The Colonial-Era (sort of) setting was a welcome change. Most fantasy novels seem to have either a Neo-Victorian theme (steampunk), or they’re set in a kind of proto-Medieval time period. Don’t get me wrong, I love both of those, but having a story set in a world of tri-corner hats and Dickensian orphanages and towns with names like Brandenbrass, High Vesting, and Proud Sulking made for a nice bit of variety.

It’s hard to avoid the inevitable Harry Potter comparison when your main character is a picked-on orphan. But Rossamünd (the name pinned to his blanket when he was abandoned as a baby, and he’s pretty much stuck with it now) stands out in that he isn’t so much actively miserable as he is matter-of-factly resigned to his situation. He’s looking forward to the day when he’ll  leave the foundlingery (and a little worried that he’s been old enough to work for almost a year now with no job offers yet), and he spends his time reading anything he can and dodging bullies. He’s even developed a system to figure out how much he can trust someone based on how they react when learning that he has a girl’s name .

It helps that Rossamünd gets along well with grown-ups, especially Verline the parlor maid and Masters Fransitart and Craumpalin, two old vinegaroons who work as caretakers of the foundlingery. Vinegaroons would be the common term for sailors who work the Vinegar Seas. That’s not just a nickname; the seas on the world of Half-Continent  are pungent and multi-colored from the exotic salts that dissolve up from the ocean floor. The skin of a vinegaroon is pitted and blotched from caustic chemicals in the sea-spray, they typically don’t live long unless they’re very tough, and Rossamünd has been dreaming of growing up to be one his entire life.

Those dreams are dashed when Rossamünd is instead hired to be a Lamplighter. It’s not the life of adventure he was hoping for, but it gets him away from the foundlingery and his nemesis Gosling, so he can’t really complain. Kitted out with the best supplies (exhaustively described) that the kindly Fransitart and Craumpalin can muscle up for him, our boy-hero sets off to his new job miles away in High Vesting.

…and promptly gets kidnapped, shipwrecked, and completely lost, and has to find his way through miles of wilderness without getting eaten.

Along the way he meets the beautiful and deadly Europe, her faceless manservant Licurius, and a host of quirky characters and monsters. Cornish has a flair for description, painting beautiful scenes of Rossamünd’s travels: a lonely forest at sunset, cobblestone-paved towns, and imposing fortresses that are built to span an entire river. There are also some very cool-sounding action scenes, like a longcoat-wearing woman flinging lightning from her hands into a hoard of goblins in the middle of the night.

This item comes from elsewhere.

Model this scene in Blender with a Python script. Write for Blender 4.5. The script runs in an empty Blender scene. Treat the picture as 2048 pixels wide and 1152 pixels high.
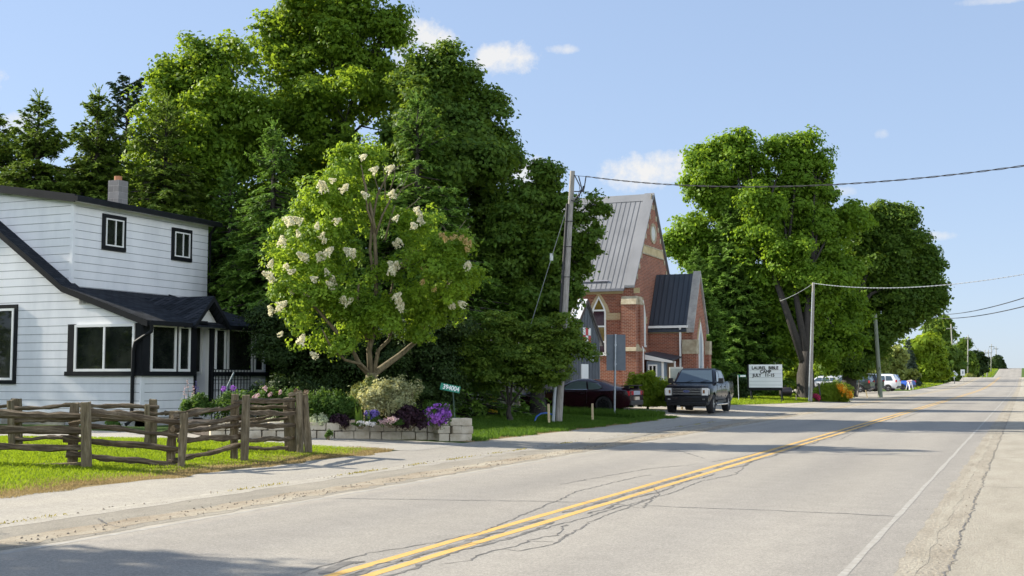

But it’s the amazing depth of the complex world that Cornish has created that really stunned me. Remember the glossary I mentioned? It’s one hundred and twenty pages long, a third of the size of the rest of the book! Cornish apparently started compiling notebooks about his Half-Continent world when he was studying illustration at at the University of South Australia. He ended up filling twenty-three journals with illustrations and history and definitions, and it shows. It’s an overwhelming amount of detail (“Tolkienesque” as my husband described it), and every chapter has more unique elements, like ships that are powered with huge specially-grown muscles in boxes, surgeons who implant “alien” organs to give people strange powers, or warrior alchemists who brew special chemicals for use in battle.

At this point I absolutely have to read the next two books in this trilogy (plus the short-story collection released in 2014), because by the time the book ends we’ve been loaded down with so many fascinating details and conflicting characters, while at the same time Rossamünd’s story has only just started. Everything that happens in this book is a prequel to Rossamünd’s career as a lamplighter, a career that he’s quickly learning will be much more dangerous than anything he could have experienced as a sailor. Especially since he’s also finding out that he has an unhealthy amount of sympathy for the “dangerous” monsters he’s been taught to fear, and he’s been given a tantalizing hint about who he was before being left on the foundlinery’s doorstep.